--- START OF Stored data ---
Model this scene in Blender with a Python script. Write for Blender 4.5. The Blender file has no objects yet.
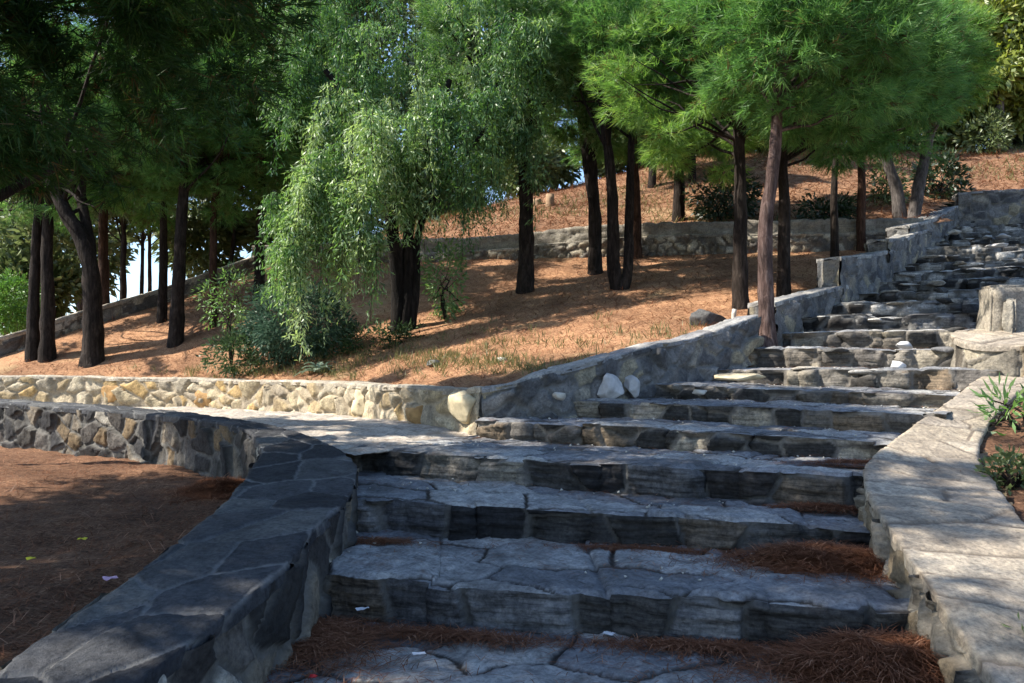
import bpy, math, random
import numpy as np
R = math.radians
rng = np.random.default_rng(7)
random.seed(7)
SC = bpy.context.scene
COL = SC.collection

# ------------------------------------------------------------------ camera
F = 800.0
CAMZ = 1.2
PITCH = math.atan((380 - 341.5) / F)
cd = bpy.data.cameras.new('Camera'); cam = bpy.data.objects.new('Camera', cd); COL.objects.link(cam)
cam.location = (0, 0, CAMZ); cam.rotation_euler = (R(90) + PITCH, 0, 0)
cd.sensor_width = 36; cd.lens = 36 * F / 1024; cd.clip_end = 4000; cd.clip_start = 0.05
SC.camera = cam
cp, sp_ = math.cos(PITCH), math.sin(PITCH)

def ray(px, py):
    x = (px - 512) / F; z = -(py - 341.5) / F
    return np.array([x, cp - z * sp_, sp_ + z * cp])
def W(px, py, d):                       # point at depth d along the look direction of the stairs
    r = ray(px, py); r = r / r[1] * d
    return np.array([r[0], r[1], CAMZ + r[2]])
def G(px, py, z):                       # point on a level at height z
    r = ray(px, py); k = (z - CAMZ) / r[2]
    return np.array([r[0] * k, r[1] * k, z])

# ------------------------------------------------------------------ noise
def _h(i, j, k, s):
    n = (i * 374761393 + j * 668265263 + k * 1274126177 + s * 974634533) & 0xFFFFFFFF
    n = ((n ^ (n >> 13)) * 1274126177) & 0xFFFFFFFF
    n = ((n ^ (n >> 16)) * 2246822519) & 0xFFFFFFFF
    return ((n ^ (n >> 15)) & 0xFFFFFF) / float(0xFFFFFF)
def vnoise(p, seed=0):
    f = np.floor(p).astype(np.int64); t = p - f; t = t * t * (3 - 2 * t)
    out = 0
    for a in (0, 1):
        for b in (0, 1):
            for c in (0, 1):
                w = (t[..., 0] if a else 1 - t[..., 0]) * (t[..., 1] if b else 1 - t[..., 1]) * (t[..., 2] if c else 1 - t[..., 2])
                out = out + w * _h(f[..., 0] + a, f[..., 1] + b, f[..., 2] + c, seed)
    return out * 2 - 1
def fbm(p, freq, octv=4, seed=0):
    o = 0; a = 1; s = 0
    for i in range(octv):
        o = o + a * vnoise(p * freq * 2 ** i, seed + i * 17); s += a; a *= .5
    return o / s
def voronoi(a, b, seed, jit=.8):
    ia = np.floor(a).astype(np.int64); ib = np.floor(b).astype(np.int64)
    F1 = np.full(a.shape, 1e9); F2 = np.full(a.shape, 1e9)
    s1 = np.zeros(a.shape + (2,)); s2 = np.zeros(a.shape + (2,))
    ida = np.zeros(a.shape, np.int64); idb = np.zeros(a.shape, np.int64)
    for i in (-1, 0, 1):
        for j in (-1, 0, 1):
            ca, cb = ia + i, ib + j
            x = ca + .5 + jit * (_h(ca, cb, cb * 0, seed) - .5) + .5 * (cb & 1)*0
            y = cb + .5 + jit * (_h(ca, cb, cb * 0 + 1, seed) - .5)
            d = (a - x) ** 2 + (b - y) ** 2
            S = np.stack([x, y], -1)
            m1 = d < F1; m2 = (~m1) & (d < F2)
            F2 = np.where(m1, F1, np.where(m2, d, F2))
            s2 = np.where(m1[..., None], s1, np.where(m2[..., None], S, s2))
            F1 = np.where(m1, d, F1); s1 = np.where(m1[..., None], S, s1)
            ida = np.where(m1, ca, ida); idb = np.where(m1, cb, idb)
    L = np.linalg.norm(s2 - s1, axis=-1) + 1e-6
    edge = (F2 - F1) / (2 * L)
    return edge, _h(ida, idb, ida * 0 + 5, seed), _h(ida, idb, ida * 0 + 9, seed), np.stack([a, b], -1) - s1
def sstep(x, a, b):
    t = np.clip((x - a) / (b - a), 0, 1); return t * t * (3 - 2 * t)

# ------------------------------------------------------------------ mesh helpers
def np_mesh(name, V, faces, attrs=None, smooth=True):
    me = bpy.data.meshes.new(name)
    V = np.asarray(V, np.float32)
    if not isinstance(faces, (list, tuple)): faces = [faces]
    faces = [np.asarray(f, np.int32) for f in faces if len(f)]
    nl = sum(f.size for f in faces); nf = sum(len(f) for f in faces)
    me.vertices.add(len(V)); me.vertices.foreach_set('co', V.ravel())
    me.loops.add(nl); me.loops.foreach_set('vertex_index', np.concatenate([f.ravel() for f in faces]))
    tot = np.concatenate([np.full(len(f), f.shape[1], np.int32) for f in faces])
    st = np.concatenate([[0], np.cumsum(tot)[:-1]]).astype(np.int32)
    me.polygons.add(nf); me.polygons.foreach_set('loop_start', st)
    if smooth: me.polygons.foreach_set('use_smooth', np.ones(nf, bool))
    for k, a in (attrs or {}).items():
        at = me.attributes.new(k, 'FLOAT', 'POINT'); at.data.foreach_set('value', np.asarray(a, np.float32).ravel())
    me.update(calc_edges=True); me.validate()
    return me
def link(name, me, mat, parent=None):
    o = bpy.data.objects.new(name, me); COL.objects.link(o)
    if mat: me.materials.append(mat)
    if parent:
        o.parent = parent
        o.location = -np.array(parent.location)
    return o
def tag(o, label=None, cat=None, group=None, kind=None):
    if label: o['label'] = label
    if cat: o['category'] = cat
    if group: o['group'] = group
    if kind: o['kind'] = kind
    return o
def empty(name, loc, label, cat, group=None):
    o = bpy.data.objects.new(name, None); COL.objects.link(o); o.location = tuple(loc); o.empty_display_size = .2
    return tag(o, label, cat, group)
class Acc:                              # gathers several sheets into one mesh
    def __init__(s): s.V = []; s.Fq = []; s.Ft = []; s.A = {}; s.n = 0
    def add(s, V, faces, attrs=None):
        V = np.asarray(V, float).reshape(-1, 3); faces = np.asarray(faces)
        s.V.append(V); (s.Fq if faces.shape[1] == 4 else s.Ft).append(faces + s.n)
        for k, a in (attrs or {}).items(): s.A.setdefault(k, []).append(np.asarray(a).ravel())
        s.n += len(V)
    def mesh(s, name, smooth=True):
        fs = ([np.concatenate(s.Fq)] if s.Fq else []) + ([np.concatenate(s.Ft)] if s.Ft else [])
        return np_mesh(name, np.concatenate(s.V), fs, {k: np.concatenate(a) for k, a in s.A.items()}, smooth)
def gridfaces(nu, nv, flip=False):
    i = np.arange(nu * nv).reshape(nu, nv)
    f = np.stack([i[:-1, :-1], i[1:, :-1], i[1:, 1:], i[:-1, 1:]], -1).reshape(-1, 4)
    return f[:, ::-1] if flip else f
def resample(pts, n):
    pts = np.asarray(pts, float)
    # Catmull-Rom through the points, then even spacing
    P = np.vstack([2 * pts[0] - pts[1], pts, 2 * pts[-1] - pts[-2]])
    out = []
    for i in range(len(pts) - 1):
        p0, p1, p2, p3 = P[i:i + 4]
        t = np.linspace(0, 1, 24, endpoint=False)[:, None]
        out.append(.5 * ((2 * p1) + (-p0 + p2) * t + (2 * p0 - 5 * p1 + 4 * p2 - p3) * t ** 2 + (-p0 + 3 * p1 - 3 * p2 + p3) * t ** 3))
    out.append(pts[-1:]); out = np.vstack(out)
    s = np.concatenate([[0], np.cumsum(np.linalg.norm(np.diff(out, axis=0), axis=1))])
    t = np.linspace(0, s[-1], n)
    return np.stack([np.interp(t, s, out[:, k]) for k in range(out.shape[1])], -1)
def linsample(pts, n):
    pts = np.asarray(pts, float)
    s = np.concatenate([[0], np.cumsum(np.linalg.norm(np.diff(pts, axis=0), axis=1))])
    t = np.linspace(0, s[-1], n)
    return np.stack([np.interp(t, s, pts[:, k]) for k in range(pts.shape[1])], -1)
def normals(P, flip=False):
    n = np.cross(np.gradient(P, axis=0), np.gradient(P, axis=1))
    n /= (np.linalg.norm(n, axis=-1, keepdims=True) + 1e-9)
    return -n if flip else n

def stones(P, ca, cb, seed, flip=False, bulge=.02, off=.012, tilt=.0, mw=.022, rough=.006, warp=.25, jit=.8, a0=0., b0=0., AB=None, fade=None, strata=0.):
    """Push a sheet of points into irregular stones set in mortar. Returns points and attributes."""
    nu, nv = P.shape[:2]
    if AB is None:
        da = np.linalg.norm(np.diff(P, axis=0), axis=-1).mean(1); a = np.concatenate([[0], np.cumsum(da)])[:, None] + np.zeros((1, nv))
        db = np.linalg.norm(np.diff(P, axis=1), axis=-1).mean(0); b = np.concatenate([[0], np.cumsum(db)])[None, :] + np.zeros((nu, 1))
    else: a, b = AB
    a = a + a0; b = b + b0
    q = np.stack([a, b, a * 0 + seed * 1.37], -1)
    wa = fbm(q, 2.2 / max(ca, .2) * .35, 3, seed) * warp * ca; wb = fbm(q + 31.7, 2.2 / max(cb, .15) * .3, 3, seed + 5) * warp * cb
    wa = wa + fbm(q, 14, 2, seed + 2) * .008; wb = wb + fbm(q + 7, 14, 2, seed + 3) * .008
    e, r1, r2, rel = voronoi((a + wa) / ca, (b + wb) / cb, seed, jit)
    e = e * min(ca, cb) * 1.1
    mask = sstep(e, mw * .5, mw * .95)
    dome = sstep(e, mw * .4, mw * .4 + .06)
    n = normals(P, flip)
    h = mask * (bulge * (.75 + .25 * dome) + off * (r1 * 2 - 1)) + tilt * mask * (rel[..., 0] * (r2 - .5) + rel[..., 1] * (r1 - .5)) * 2
    h = h + rough * fbm(P, 9, 4, seed + 11) * (0.5 + mask) + rough * .5 * fbm(P, 40, 2, seed + 13)
    if strata: h = h + strata * mask * vnoise(np.stack([a * 2.2 + r1 * 30, b * 42 + r2 * 9, a * 0 + seed], -1), seed + 21)
    if fade is not None: h = h * fade
    return P + n * h[..., None], {'srnd': r1, 'srnd2': r2, 'mort': 1 - mask}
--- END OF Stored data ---
* **Exercise goal**: Which lines hold the word "scene"? Copy all of them.

* **Exercise solution**:
Model this scene in Blender with a Python script. Write for Blender 4.5. The Blender file has no objects yet.
SC = bpy.context.scene